Paint By Numbers - by Dan Liebman

Based on Reports of Mares Bred, The Jockey Club recently announced its projection of the foal crop of 2009 as 35,400, which would represent a 3.3% decline from the estimated 36,600 foals of 2008.

Many believe the foal crop should be much smaller.

Consider this quote from pinhooker Eddie Woods, speaking at the Ocala Breeders’ Sales Co.’s yearling sale, which Aug. 18-21 suffered major declines in business: “Basically, we’re seeing the results of the overproduction of mediocre stock…there are too many mares (in production).”

The size of the Thoroughbred foal crop grew dramatically in the 1980s, when auction prices boomed and everyone wanted a piece of the action. There were 35,679 foals in the first year of the decade, but by 1985, the number had soared to 50,433, peaked at 51,296 in 1986, and was 50,917 in 1987. In just a few years, the crop size had jumped nearly 44%.

What followed was pure economics. With high supply and low demand, prices fell and many limited investors fled. The foal crop was back to 35,341 in 1994 and has remained around that number ever since.

During the decade of the ’80s, there were 463,827 registered foals, a number that fell 19% to 375,302 in the ’90s. Based on crop totals and estimates for the ’00s, the decade will see 371,633 foals registered, a drop from decade to decade of less than 1%.

What makes it tough for breeders to scale back is the emphasis on the commercial market and the solid average price for yearlings sold throughout North America. In 2007, there were 10,159 yearlings sold at public auction for an average of $55,306. At the world’s largest shopping venue, Keeneland September, the average has been more than $100,000 each of the past three years.

For its 2008 sale, Keeneland has cataloged a record 5,555 youngsters, about 14% of the entire estimated foal crop.

A year ago, 4,901 yearlings went through the Keeneland sale ring over the course of 15 days, with 3,799 listed as sold. But only 1,235 yearlings, 25%, were profitable, based on stud fee returns, according to Blood-Horse calculations.

This is not to say many breeders are not making a profit. If you send 10 through the ring and two or three sell for enough to carry the others, the bottom line can wind up being positive.

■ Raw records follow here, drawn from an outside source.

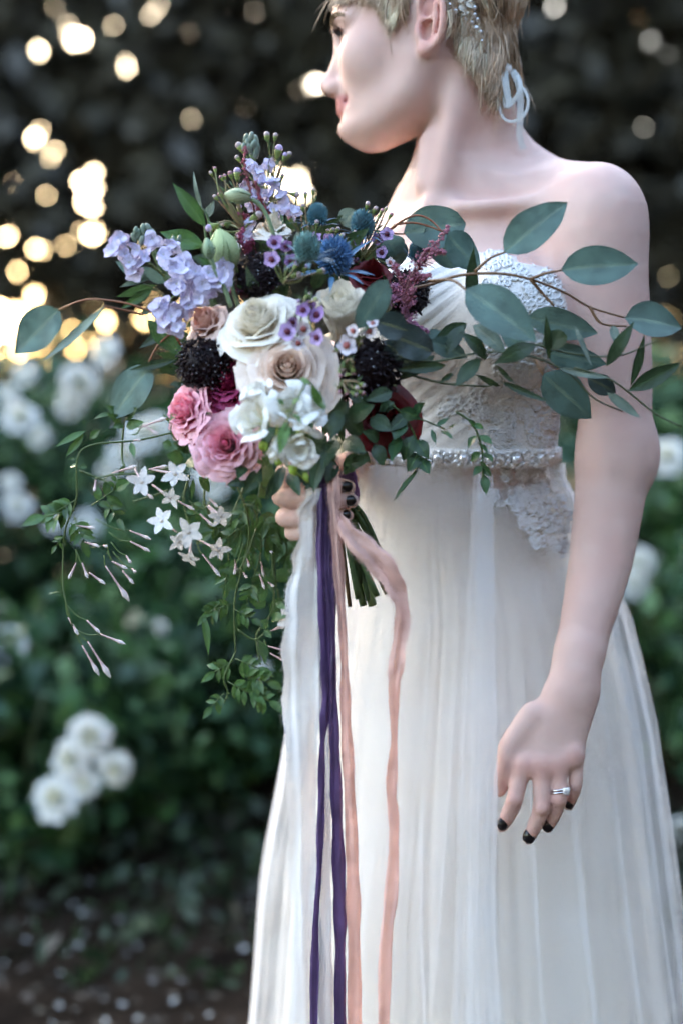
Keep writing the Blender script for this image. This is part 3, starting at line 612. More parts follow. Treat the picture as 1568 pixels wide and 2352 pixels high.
for cx_ in (885, 945, 1005, 1065, 1125, 1185, 1240):
    bead(cx_, 1054, M(14), gem_me, 'rhinestone')
    for k in range(9): a = 2*math.pi*k/9; bead(cx_+20*math.cos(a), 1054+18*math.sin(a), M(R.uniform(5.5, 7.5)), gem_me if k % 3 else pearl_me, 'rhinestone' if k % 3 else 'pearl')
    for k in range(5): bead(cx_+R.uniform(22, 36), 1054+R.uniform(-19, 19), M(R.uniform(3.5, 5.5)), gem_me, 'rhinestone')
    for k in range(5): bead(cx_+R.uniform(-26, 26), 1054+R.choice((-1, 1))*R.uniform(12, 20), M(R.uniform(3, 4.5)), pearl_me, 'pearl')
# engagement ring on her left hand
M_silver = mat('white_gold', (.80, .80, .82), .15, .03, 50, metal=1); M_diamond = mat('diamond', (.90, .92, .95), .03, .05, 300, spec=1, metal=.4)
c = P(1283, 1812, HY-.008); er = thing('engagement_ring', "silver ring with a square cut diamond on the bride's ring finger", 'ring', tuple(c))
mb = MB()
for dz, rt in ((.0013, .0011), (-.0014, .0011)):
    pts = [(math.cos(t)*.0094, math.sin(t)*.0088, dz+math.cos(t)*.0016) for t in np.linspace(0, 2*math.pi, 25)]; v, f = tube(pts, rt, 6, None, False); mb.add(v, f)
mb.build('band', M_silver, er)
mb = MB()
for k in range(4):
    a = math.pi/4+k*math.pi/2; v, f = tube([(.0045, -.0075, .001), (.0055+.0024*math.cos(a), -.0105, .001+.0024*math.sin(a))], .0006, 5, 3); mb.add(v, f)
mb.build('setting', M_silver, er)
s = .0036; v = [(-s, -.0116, -s), (s, -.0116, -s), (s, -.0116, s), (-s, -.0116, s), (-s*.6, -.0125, -s*.6), (s*.6, -.0125, -s*.6), (s*.6, -.0125, s*.6), (-s*.6, -.0125, s*.6), (0, -.0085, 0)]
v = [(a+.0055, b, c_+.001) for a, b, c_ in v]
new_obj('diamond', fast_mesh('diamond', v, [(4, 5, 6, 7), (0, 1, 5, 4), (1, 2, 6, 5), (2, 3, 7, 6), (3, 0, 4, 7), (0, 8, 1), (1, 8, 2), (2, 8, 3), (3, 8, 0)], M_diamond, False), er)
# ------------------------------------------------------------------ ground, hedge of roses, trees
def height(x, y): return .012*math.sin(x*2.1+y)+.01*math.sin(y*3.3-x*1.3)
gx = np.concatenate([np.linspace(-400, -12, 10), np.linspace(-10, 10, 61), np.linspace(12, 400, 10)]); gy = np.concatenate([np.linspace(-40, -4, 8), np.linspace(-3, 12, 61), np.linspace(14, 800, 14)])
v = [(x, y, height(x, y)*(1 if abs(x) < 10 and -3 < y < 12 else 0)-.012) for y in gy for x in gx]
tag(new_obj('ground', fast_mesh('ground', v, grid_faces(len(gx), len(gy)), M_soil)), kind='structure')
def leaf_cloud(n, sample, size, cols, seed, keep=None, aspect=.5, droop=.3):
    g = np.random.default_rng(seed); c = sample(g, n)
    if keep is not None: c = c[keep(c)]
    n = len(c); L = size*g.uniform(.6, 1.3, n)[:, None]; d = g.normal(0, 1, (n, 3)); d[:, 2] -= droop; d /= np.linalg.norm(d, axis=1)[:, None]
    q = g.normal(0, 1, (n, 3)); s = np.cross(d, q); s /= np.linalg.norm(s, axis=1)[:, None]; nn = np.cross(d, s)
    v = np.stack([c-d*L/2, c+s*L*aspect/2-d*L*.05+nn*L*.08, c+d*L/2, c-s*L*aspect/2-d*L*.05+nn*L*.08], 1).reshape(-1, 3)
    f = np.arange(n*4, dtype=np.int32).reshape(n, 4); cl = np.array(cols)[g.integers(len(cols), size=n)]*g.uniform(.65, 1.3, (n, 1)); return v, f, np.repeat(cl, 4, 0)
GREENS = [(.036, .098, .032), (.056, .130, .038), (.028, .074, .036), (.078, .155, .048), (.032, .086, .042)]
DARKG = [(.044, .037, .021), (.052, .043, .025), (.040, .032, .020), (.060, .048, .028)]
# a blown garden rose, for the hedge
def rose_mesh(seed, layers=5, base=7):
    g = np.random.default_rng(seed); mb = MB()
    for l in range(layers):
        k = l/(layers-1); npet = base if l > 0 else 4; rad = .20+.80*k; hgt = .75-.45*k
        for p in range(npet):
            a0 = 2*math.pi*(p+.5*l)/npet+g.normal(0, .12); half = math.pi/npet*1.35; vv = []
            for j in range(5):
                t = j/4
                for i in range(5):
                    u = i/2-1; ph = a0+half*u*(.45+.55*math.sin(min(1, t*1.15)*math.pi/2)); r = rad*(.15+.85*t**.8)*(1+.10*math.sin(a0*3+seed))+.09*k*math.sin(5*u+a0); h = hgt*t**1.2*(1-.10*u*u)-.18*k*t**3+g.normal(0, .012); vv.append((r*math.cos(ph), r*math.sin(ph), h))
            mb.add(vv, grid_faces(5, 5), lerp(np.array((.80, .78, .62)), np.array((.84, .84, .82)), min(1, k*1.6)))
    v, f = ball((0, 0, .40), .16, 1, (1, 1, 1.6)); mb.add(v, f, (.80, .76, .58)); return mb
M_rosebg = mat('hedge_rose', rough=.6, use_col=True, vary=.04, translucent=.3)
rose_me = []
for s in range(3):
    o = rose_mesh(s).build('rose', M_rosebg); rose_me.append(o.data); bpy.data.objects.remove(o)
BUSH = [  # x, y, half width, depth, height, label
    (-1.55, 2.75, .55, .45, 1.28, 'tall rose bush with white blooms at the far left edge of the hedge'), (-.75, 2.9, .55, .45, 1.20, 'white rose bush behind the eucalyptus sprig on the pale side of the hedge'), (-.05, 2.7, .5, .45, 1.05, 'rose bush hidden mostly behind the bouquet and the white ribbon'),
    (.75, 2.8, .55, .45, 1.1, 'rose bush behind the skirt of the bride'), (1.45, 2.75, .5, .45, 1.15, "rose bush with white blooms beside the bride's hanging arm"), (-.70, 1.75, .28, .26, .62, 'low rose bush carrying the large white cluster above the bare soil'), (-1.25, 2.05, .30, .3, .85, 'rose bush with two white blooms cut by the left edge'), (-.35, 2.15, .3, .3, .80, 'bare green rose bush below the trailing jasmine'), (1.15, 2.1, .3, .3, .8, 'rose bush low beside the right edge of the skirt')]
ROSES = [(245, 810, 26, 0), (180, 880, 34, 1), (45, 960, 32, 0), (60, 860, 20, 0), (20, 905, 18, 0), (160, 930, 24, 1), (330, 1000, 34, 1), (40, 1165, 26, 0), (200, 1210, 28, 1), (490, 1100, 34, 2), (360, 985, 26, 1), (170, 1415, 28, 1), (20, 1480, 34, 6), (0, 1545, 32, 6), (130, 1200, 20, 0),
         (285, 1050, 28, 1), (205, 1690, 44, 5), (165, 1742, 40, 5), (265, 1762, 36, 5), (130, 1835, 48, 5), (200, 1800, 30, 5), (1530, 1050, 34, 4), (1470, 1290, 26, 4), (1452, 1345, 26, 4), (1565, 1905, 22, 8), (370, 1440, 13, 7), (600, 1535, 13, 7), (505, 1075, 22, 2), (430, 1250, 16, 2), (95, 1005, 20, 1), (250, 1085, 18, 1), (25, 1110, 18, 0)]
for bi, (bx, by, hw_, dp, ht, lab) in enumerate(BUSH):
    b = thing('rose_bush', lab, 'rose bush', (bx, by, 0), 'rose bushes of the garden hedge'); st = MB(); g = np.random.default_rng(30+bi)
    for k in range(9):
        a = g.uniform(0, 6.28); e = np.array((math.cos(a)*hw_*g.uniform(.3, .9), math.sin(a)*dp*g.uniform(.3, .9), ht*g.uniform(.6, .95))); v, f = tube([(g.normal(0, .03), g.normal(0, .03), -.01), e*.5+g.normal(0, .05, 3), e], [.011, .007, .003], 5, 8); st.add(v, f, (.07, .085, .04))
    st.build('stem', M_stem, b)
    low = .02 if bi < 5 else .10
    def samp(g, n, hw_=hw_, dp=dp, ht=ht, low=low):
        cl = g.uniform(-1, 1, (46, 3)); cl /= np.maximum(1, np.linalg.norm(cl, axis=1))[:, None]; i = g.integers(46, size=n); q = cl[i]+g.normal(0, .16, (n, 3))
        return q*np.array((hw_, dp, (ht-low)*.5))+np.array((0, 0, low+(ht-low)*.5))
    v, f, c = leaf_cloud(6800 if bi < 5 else 3200, samp, .068, GREENS, 50+bi, aspect=.62)
    tag(new_obj('foliage', fast_mesh('foliage', v, f, M_leafbg, False, c), b), kind='stuff')
    for k, (px, py, r, owner) in enumerate(ROSES):
        if owner != bi: continue
        y = by-dp-.02 if bi < 5 else by-dp-.06
        o = new_obj('rose', rose_me[k % 3], b); o.location = P(px, py, y)-b.location; sc = r/K(y)*(1.12 if bi == 5 else 1.3); o.scale = (sc, sc, sc)
        n = Vector((R.uniform(-.5, .5), -1, R.uniform(-.1, .8))); o.rotation_euler = n.to_track_quat('Z', 'Y').to_euler()
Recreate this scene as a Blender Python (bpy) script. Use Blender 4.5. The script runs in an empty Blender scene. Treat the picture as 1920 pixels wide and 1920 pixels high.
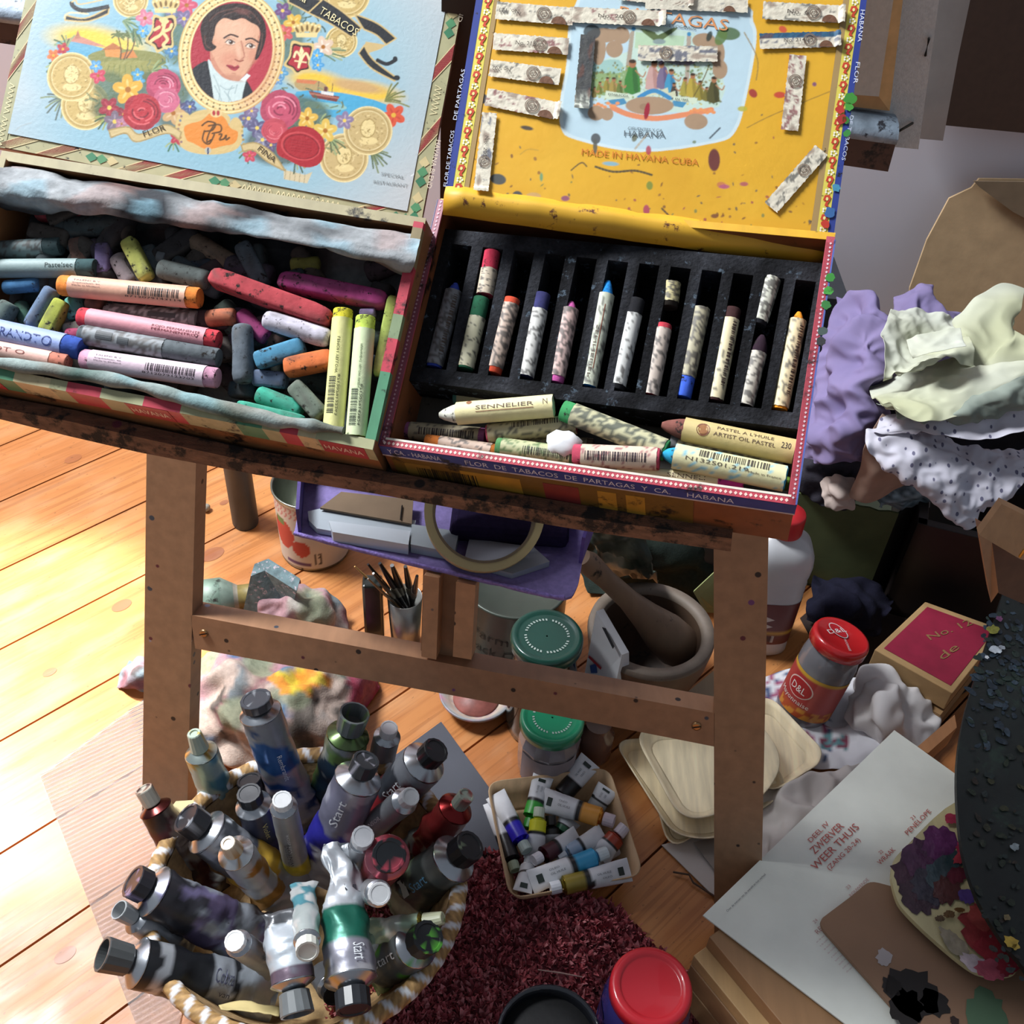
import bpy, math, random
import numpy as np
from mathutils import Vector, Matrix, noise
random.seed(7)
S = bpy.context.scene
COL = S.collection
PI = math.pi
def V(*a): return Vector(a[0] if len(a) == 1 else a)

# ------------------------------------------------------------ camera
F_PX = 2000.0
PIT, ROL = math.radians(42), math.radians(4)
CAM = V(0, 0, 1.0)
FW = V(0, math.cos(PIT), -math.sin(PIT)); R0 = V(1, 0, 0); U0 = V(0, math.sin(PIT), math.cos(PIT))
RT = R0*math.cos(ROL) + U0*math.sin(ROL); UP = U0*math.cos(ROL) - R0*math.sin(ROL)
cd = bpy.data.cameras.new('camera'); cam = bpy.data.objects.new('camera', cd); COL.objects.link(cam)
cd.sensor_width = 36; cd.lens = 36*F_PX/1920; cd.clip_start = .01
m = Matrix((RT, UP, -FW)).transposed().to_4x4(); m.translation = CAM; cam.matrix_world = m
S.camera = cam
# ------------------------------------------------------------ light
S.view_settings.view_transform = 'Standard'; S.view_settings.look = 'None'
S.view_settings.gamma = 1; S.view_settings.use_curve_mapping = False
S.view_settings.exposure = 1.05
w = bpy.data.worlds.new('world'); S.world = w; w.use_nodes = True
w.node_tree.nodes['Background'].inputs[0].default_value = (.78, .87, 1, 1)
w.node_tree.nodes['Background'].inputs[1].default_value = .125
def area(name, loc, target, sx, sy, power, col, spread=180):
    l = bpy.data.lights.new(name, 'AREA'); l.shape = 'RECTANGLE'; l.size = sx; l.size_y = sy
    l.energy = power; l.color = col; l.spread = math.radians(spread)
    o = bpy.data.objects.new(name, l); COL.objects.link(o); o.location = loc
    o.rotation_euler = (V(target)-V(loc)).to_track_quat('-Z', 'Y').to_euler()
    return o
area('window_daylight', (-1.42, 1.16, 2.35), (0, .68, .35), .62, .62, 60, (.95, .98, 1))
sl_ = bpy.data.lights.new('window_sunbeam', 'SPOT'); sl_.energy = 440; sl_.color = (1, .96, .9); sl_.spot_size = math.radians(13.5); sl_.spot_blend = .55; sl_.shadow_soft_size = .03
so_ = bpy.data.objects.new('window_sunbeam', sl_); COL.objects.link(so_); so_.location = (-1.75, 1.36, 2.0); so_.rotation_euler = (V(-.58, .76, 0)-so_.location).to_track_quat('-Z', 'Y').to_euler()

# ------------------------------------------------------------ pixel helpers (photo frame 1920)
def ray(x, y): return FW + RT*((x-960)/F_PX) - UP*((y-960)/F_PX)
def pz(x, y, z=0.0):
    d = ray(x, y); return CAM + d*((z-CAM.z)/d.z)
def py(x, y, Y):
    d = ray(x, y); return CAM + d*(Y/d.y)
def pp(x, y, P, N):
    d = ray(x, y); return CAM + d*((V(P)-CAM).dot(N)/d.dot(N))
def proj(P):
    d = P-CAM; z = d.dot(FW); return 960+F_PX*d.dot(RT)/z, 960-F_PX*d.dot(UP)/z
def mpp(P): return (P-CAM).dot(FW)/F_PX       # metres per photo pixel at P
class Fr:
    def __init__(s, t, X, Y, w=0, d=0):
        s.t = V(t); s.X = V(X).normalized(); s.N = s.X.cross(V(Y)).normalized(); s.Y = s.N.cross(s.X); s.w = w; s.d = d
    def pt(s, u, v, n=0): return s.t + s.X*u + s.Y*v + s.N*n
    def px(s, x, y, n=0): return pp(x, y, s.t+s.N*n, s.N)
    def uv(s, x, y, n=0):
        q = s.px(x, y, n)-s.t; return q.dot(s.X), q.dot(s.Y)

# ------------------------------------------------------------ colour
def lin(c):
    if isinstance(c, str):
        c = [int(c[i:i+2], 16)/255 for i in (0, 2, 4)]
    return tuple((x/12.92 if x <= .04045 else ((x+.055)/1.055)**2.4) for x in c)
def mix(a, b, t): return tuple(a[i]*(1-t)+b[i]*t for i in range(3))

# ------------------------------------------------------------ materials
_M = {}
def mat(rough=.6, metal=0, bump=0, bs=60, var=.15, vs=25, spec=.5, stretch=None, dirt=0, ds=40, dcol='1a1512', coat=0, trans=0, sub=0, speck=0):
    key = (rough, metal, bump, bs, var, vs, spec, stretch, dirt, ds, dcol, coat, trans, sub, speck)
    if key in _M: return _M[key]
    mt = bpy.data.materials.new('surface_%d' % len(_M)); mt.use_nodes = True; N = mt.node_tree.nodes; L = mt.node_tree.links
    b = N['Principled BSDF']; b.inputs['Roughness'].default_value = rough; b.inputs['Metallic'].default_value = metal
    b.inputs['Specular IOR Level'].default_value = spec; b.inputs['Coat Weight'].default_value = coat
    b.inputs['Transmission Weight'].default_value = trans; b.inputs['Subsurface Weight'].default_value = sub
    if sub: b.inputs['Subsurface Scale'].default_value = .01
    at = N.new('ShaderNodeAttribute'); at.attribute_name = 'Col'; out = at.outputs['Color']
    tc = N.new('ShaderNodeTexCoord'); mp = N.new('ShaderNodeMapping'); L.new(tc.outputs['Object'], mp.inputs[0])
    if stretch:
        mp.inputs['Scale'].default_value = stretch
    nz = N.new('ShaderNodeTexNoise'); nz.inputs['Scale'].default_value = vs; nz.inputs['Detail'].default_value = 6; L.new(mp.outputs[0], nz.inputs[0])
    mr = N.new('ShaderNodeMapRange'); mr.inputs[1].default_value = .3; mr.inputs[2].default_value = .7; mr.inputs[3].default_value = 1-var; mr.inputs[4].default_value = 1+var
    L.new(nz.outputs[0], mr.inputs[0])
    mx = N.new('ShaderNodeVectorMath'); mx.operation = 'MULTIPLY'; L.new(out, mx.inputs[0]); L.new(mr.outputs[0], mx.inputs[1]); out = mx.outputs[0]
    if dirt:
        n2 = N.new('ShaderNodeTexNoise'); n2.inputs['Scale'].default_value = ds; n2.inputs['Detail'].default_value = 8; n2.inputs['Roughness'].default_value = .7; L.new(tc.outputs['Object'], n2.inputs[0])
        cr = N.new('ShaderNodeMapRange'); cr.inputs[1].default_value = .62-dirt*.2; cr.inputs[2].default_value = .68-dirt*.16; L.new(n2.outputs[0], cr.inputs[0])
        m2 = N.new('ShaderNodeMix'); m2.data_type = 'RGBA'; L.new(cr.outputs[0], m2.inputs[0]); L.new(out, m2.inputs[6]); m2.inputs[7].default_value = (*lin(dcol), 1); out = m2.outputs[2]
    if speck:
        vo = N.new('ShaderNodeTexVoronoi'); vo.inputs['Scale'].default_value = speck; L.new(tc.outputs['Object'], vo.inputs[0])
        c2 = N.new('ShaderNodeMapRange'); c2.inputs[1].default_value = .16; c2.inputs[2].default_value = .12; L.new(vo.outputs['Distance'], c2.inputs[0])
        sp = N.new('ShaderNodeSeparateColor'); L.new(vo.outputs['Color'], sp.inputs[0])
        g = N.new('ShaderNodeMath'); g.operation = 'GREATER_THAN'; g.inputs[1].default_value = .48; L.new(sp.outputs[0], g.inputs[0])
        mm = N.new('ShaderNodeMath'); mm.operation = 'MULTIPLY'; L.new(c2.outputs[0], mm.inputs[0]); L.new(g.outputs[0], mm.inputs[1])
        rp = N.new('ShaderNodeValToRGB'); e = rp.color_ramp; e.interpolation = 'CONSTANT'
        for i, (p, c) in enumerate([(0, '241a18'), (.35, '3a4450'), (.5, '5b2030'), (.62, '8e93a8'), (.75, '1c1412'), (.9, '6a3a70')]):
            el = e.elements[i] if i < 2 else e.elements.new(p)
            el.position = p; el.color = (*lin(c), 1)
        L.new(sp.outputs[1], rp.inputs[0])
        m3 = N.new('ShaderNodeMix'); m3.data_type = 'RGBA'; L.new(mm.outputs[0], m3.inputs[0]); L.new(out, m3.inputs[6]); L.new(rp.outputs[0], m3.inputs[7]); out = m3.outputs[2]
    L.new(out, b.inputs['Base Color'])
    if bump:
        n3 = N.new('ShaderNodeTexNoise'); n3.inputs['Scale'].default_value = bs; n3.inputs['Detail'].default_value = 5; L.new(mp.outputs[0], n3.inputs[0])
        bp = N.new('ShaderNodeBump'); bp.inputs['Strength'].default_value = min(1, bump); bp.inputs['Distance'].default_value = .0005*max(1, bump); L.new(n3.outputs[0], bp.inputs['Height']); L.new(bp.outputs[0], b.inputs['Normal'])
    _M[key] = mt
    return mt
PAPER = lambda: mat(.75, var=.04, vs=30, bump=.15, bs=300)
CARD = lambda: mat(.85, var=.1, vs=40, bump=.2, bs=200)
PLAST = lambda: mat(.38, var=.05)
METAL = lambda: mat(.32, metal=.85, var=.12, vs=60, bump=.25, bs=90)
CHALK = lambda: mat(.9, var=.22, vs=140, bump=.6, bs=260, spec=.2, dirt=.28, ds=170, dcol='2a2624')
CLOTH = lambda: mat(.95, var=.15, vs=200, bump=.8, bs=500, spec=.1)
def wood(dirt=0, speck=0, stretch=(30, 2.5, 30), rough=.5, var=.12): return mat(rough, var=var, vs=3.2, bump=.15, bs=8, stretch=stretch, dirt=dirt, ds=30, speck=speck)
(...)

But now comes a year in which breeders have higher stud fees and pinhookers have larger investments in yearlings. Combine that with a struggling economy, and there is plenty of reason for concern.

Many breeders/consignors have expressed a belief that they expect the first week of the Keeneland sale, when most of the better pedigreed and conformed horses are cataloged, to remain healthy, while the rest of the sale could experience significant downturns. At the OBS sale, the number sold was down 20.5%, the gross dropped 34.6%, and the average was off 17.7%.

With mares currently carrying what will be the final crop of this decade, breeders should again assess the size of the crop as it relates to the economics of the game. The crops of 2000-09 will drop only about 1% because of larger books and fewer stallions. That fewer stallions are standing at stud may not be such a bad thing, but larger books have pushed catalogs to record sizes. One need only look at the list of freshman sires in the Keeneland sale and the number of offspring representing each to see this at work.

There were 4,513 active stallions in the United States in 1998, though obviously only a small number were considered truly commercial. By 2006, when this crop of yearlings was conceived, there were 3,682.

Fewer stallions and more broodmares. As Woods so succinctly said, the overproduction of mediocre stock does no one any good.